There are many similarities to SOS Eisberg, made a few years later with some of the same key participants: the star of both films is the icy scenery superbly shot by Richard Angst and Hans Schneeberger; Leni Riefenstahl in both cases is the loyal lover of an incapacitated explorer whose rescue depends on the quick action of a local community and the surveillance of a skilled airplane pilot; principal players endure prolonged trials in conditions that would quickly kill most people, from frostbite if nothing else. Petersen in particular is restrained with rope after he begins to lose his mind and spends what seems like days half buried in snow without moving, eating or drinking, yet we are supposed to believe his feet are spared from snapping off like popsicles thanks to occasional ankle massages from his loving fiancée. Even after severe buffetings from the raw elements, the appearance (complexions, hair and, in Riefenstahl's case, makeup) of the leads look none the worse for wear. Their clothes wouldn't keep the average person warm on a winter afternoon in Berlin, let alone on a frozen, wind-blasted rock face thousands of feet high, with no hot food and in a state of physical exhaustion. On top of this, Diessl has to cope with a broken leg.
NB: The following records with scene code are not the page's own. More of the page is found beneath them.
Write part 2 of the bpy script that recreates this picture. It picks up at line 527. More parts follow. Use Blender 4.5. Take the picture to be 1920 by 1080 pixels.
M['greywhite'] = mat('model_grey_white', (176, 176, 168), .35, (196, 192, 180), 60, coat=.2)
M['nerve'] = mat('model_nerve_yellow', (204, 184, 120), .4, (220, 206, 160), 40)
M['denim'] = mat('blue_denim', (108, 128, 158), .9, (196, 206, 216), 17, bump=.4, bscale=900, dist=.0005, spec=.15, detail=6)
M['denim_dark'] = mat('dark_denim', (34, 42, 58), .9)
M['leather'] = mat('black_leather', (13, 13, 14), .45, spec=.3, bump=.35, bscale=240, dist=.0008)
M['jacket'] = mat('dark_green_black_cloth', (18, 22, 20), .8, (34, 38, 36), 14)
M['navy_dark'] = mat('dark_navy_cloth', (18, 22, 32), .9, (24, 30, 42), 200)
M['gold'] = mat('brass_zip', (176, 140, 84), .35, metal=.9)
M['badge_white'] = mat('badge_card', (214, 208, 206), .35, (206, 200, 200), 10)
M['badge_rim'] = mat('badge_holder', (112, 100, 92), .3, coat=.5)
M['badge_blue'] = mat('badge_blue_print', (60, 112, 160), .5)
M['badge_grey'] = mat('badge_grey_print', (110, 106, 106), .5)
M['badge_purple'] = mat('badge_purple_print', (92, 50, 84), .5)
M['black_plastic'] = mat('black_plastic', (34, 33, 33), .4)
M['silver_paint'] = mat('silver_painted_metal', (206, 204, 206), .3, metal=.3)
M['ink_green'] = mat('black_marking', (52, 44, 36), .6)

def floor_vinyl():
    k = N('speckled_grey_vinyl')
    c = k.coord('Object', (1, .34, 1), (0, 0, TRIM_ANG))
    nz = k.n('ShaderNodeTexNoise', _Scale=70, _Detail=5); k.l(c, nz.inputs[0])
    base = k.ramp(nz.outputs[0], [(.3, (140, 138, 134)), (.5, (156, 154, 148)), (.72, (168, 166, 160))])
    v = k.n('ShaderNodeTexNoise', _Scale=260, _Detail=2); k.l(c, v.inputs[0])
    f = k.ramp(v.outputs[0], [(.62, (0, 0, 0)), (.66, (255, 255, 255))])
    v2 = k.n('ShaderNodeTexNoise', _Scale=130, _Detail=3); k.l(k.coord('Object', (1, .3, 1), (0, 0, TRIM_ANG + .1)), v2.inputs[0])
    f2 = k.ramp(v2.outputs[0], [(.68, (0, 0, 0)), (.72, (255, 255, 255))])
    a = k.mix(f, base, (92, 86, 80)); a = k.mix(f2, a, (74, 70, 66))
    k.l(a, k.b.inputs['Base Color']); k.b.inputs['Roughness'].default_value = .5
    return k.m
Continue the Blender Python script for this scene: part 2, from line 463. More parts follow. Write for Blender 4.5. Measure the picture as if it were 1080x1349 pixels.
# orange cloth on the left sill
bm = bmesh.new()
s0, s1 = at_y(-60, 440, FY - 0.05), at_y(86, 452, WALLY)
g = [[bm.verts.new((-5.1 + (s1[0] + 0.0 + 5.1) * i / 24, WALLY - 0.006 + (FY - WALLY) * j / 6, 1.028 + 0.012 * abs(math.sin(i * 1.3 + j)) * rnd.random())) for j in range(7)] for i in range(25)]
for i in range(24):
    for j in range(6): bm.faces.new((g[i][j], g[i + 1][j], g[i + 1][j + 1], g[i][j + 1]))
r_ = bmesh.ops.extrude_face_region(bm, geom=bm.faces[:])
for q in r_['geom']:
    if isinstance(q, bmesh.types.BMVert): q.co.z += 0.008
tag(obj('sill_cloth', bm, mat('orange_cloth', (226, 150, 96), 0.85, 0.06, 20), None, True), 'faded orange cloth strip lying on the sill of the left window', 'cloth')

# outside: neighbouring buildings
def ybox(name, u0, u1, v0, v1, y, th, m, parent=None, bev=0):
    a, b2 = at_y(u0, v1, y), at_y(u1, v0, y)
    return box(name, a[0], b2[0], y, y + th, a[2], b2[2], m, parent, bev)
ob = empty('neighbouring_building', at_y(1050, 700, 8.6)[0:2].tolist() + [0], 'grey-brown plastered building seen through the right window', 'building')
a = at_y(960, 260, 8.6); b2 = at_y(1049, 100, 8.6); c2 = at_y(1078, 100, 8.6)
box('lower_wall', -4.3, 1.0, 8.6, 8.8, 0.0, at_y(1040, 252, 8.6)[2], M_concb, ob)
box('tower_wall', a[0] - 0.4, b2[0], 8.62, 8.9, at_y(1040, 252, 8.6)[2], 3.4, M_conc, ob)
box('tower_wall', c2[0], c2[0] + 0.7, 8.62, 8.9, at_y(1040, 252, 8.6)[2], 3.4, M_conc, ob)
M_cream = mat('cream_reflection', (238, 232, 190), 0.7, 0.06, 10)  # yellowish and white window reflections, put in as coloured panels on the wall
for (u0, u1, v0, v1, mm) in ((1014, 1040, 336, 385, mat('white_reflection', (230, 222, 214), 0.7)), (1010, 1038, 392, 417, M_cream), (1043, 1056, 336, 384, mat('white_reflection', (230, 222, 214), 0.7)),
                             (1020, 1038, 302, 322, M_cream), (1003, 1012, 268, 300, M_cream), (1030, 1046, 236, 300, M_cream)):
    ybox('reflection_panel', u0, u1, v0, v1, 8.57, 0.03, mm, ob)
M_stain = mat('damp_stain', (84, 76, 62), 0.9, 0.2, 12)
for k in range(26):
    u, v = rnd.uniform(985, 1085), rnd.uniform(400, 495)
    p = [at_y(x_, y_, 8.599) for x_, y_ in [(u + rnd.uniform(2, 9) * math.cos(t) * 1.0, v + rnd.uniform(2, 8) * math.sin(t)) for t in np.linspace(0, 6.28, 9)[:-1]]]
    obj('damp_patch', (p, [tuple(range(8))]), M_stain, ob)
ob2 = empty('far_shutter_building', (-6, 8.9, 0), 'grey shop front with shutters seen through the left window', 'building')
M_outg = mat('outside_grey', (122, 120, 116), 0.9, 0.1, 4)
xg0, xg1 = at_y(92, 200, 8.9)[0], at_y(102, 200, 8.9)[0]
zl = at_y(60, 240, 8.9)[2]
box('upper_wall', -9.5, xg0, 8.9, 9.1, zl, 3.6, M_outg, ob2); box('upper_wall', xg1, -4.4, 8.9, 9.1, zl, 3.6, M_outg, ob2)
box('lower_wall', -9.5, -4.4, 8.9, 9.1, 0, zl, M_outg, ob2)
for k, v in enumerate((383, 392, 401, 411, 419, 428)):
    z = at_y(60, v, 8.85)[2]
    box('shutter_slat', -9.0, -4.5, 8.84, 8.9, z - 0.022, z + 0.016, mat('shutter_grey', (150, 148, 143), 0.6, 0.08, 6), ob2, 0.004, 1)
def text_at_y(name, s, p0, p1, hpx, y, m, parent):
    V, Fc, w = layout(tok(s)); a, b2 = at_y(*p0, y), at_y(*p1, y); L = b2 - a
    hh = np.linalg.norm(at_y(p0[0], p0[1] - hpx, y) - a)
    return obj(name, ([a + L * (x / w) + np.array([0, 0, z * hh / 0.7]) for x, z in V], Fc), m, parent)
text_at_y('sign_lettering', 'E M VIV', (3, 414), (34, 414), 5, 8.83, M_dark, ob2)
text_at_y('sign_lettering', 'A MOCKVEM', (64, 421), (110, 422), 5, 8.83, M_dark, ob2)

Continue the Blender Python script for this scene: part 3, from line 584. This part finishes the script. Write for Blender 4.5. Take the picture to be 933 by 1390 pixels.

At times he starts to resemble Paul Wegener as The Golem standing stoically and gesturing stiffly against the pitiless elements.
There is far too much intercutting between rugged vistas and the unfortunate trio shivering amidst the icicles. A good 10-20 minutes could have been trimmed with no loss of content. It is not necessary to subject the audience to endless repetition in order to illustrate the climbers' sufferings. On the plus side, we get a documentary-like glimpse into the Alpine world both wild and civilized sides. There is an unpretentious naturalism in the early scenes in the mountain hut where the couple settles in before meeting Diessl.
This film as well as SOS Eisberg could have carried the title "Triumph of the Will," for what else could underlie the superhuman endurance of the main characters? In an interview which accompanies the Kino DVD of "Piz Palu" the 100-year-old Riefenstahl discusses her lifelong resistance to the notion of impossibility. It just depends on what you are up against.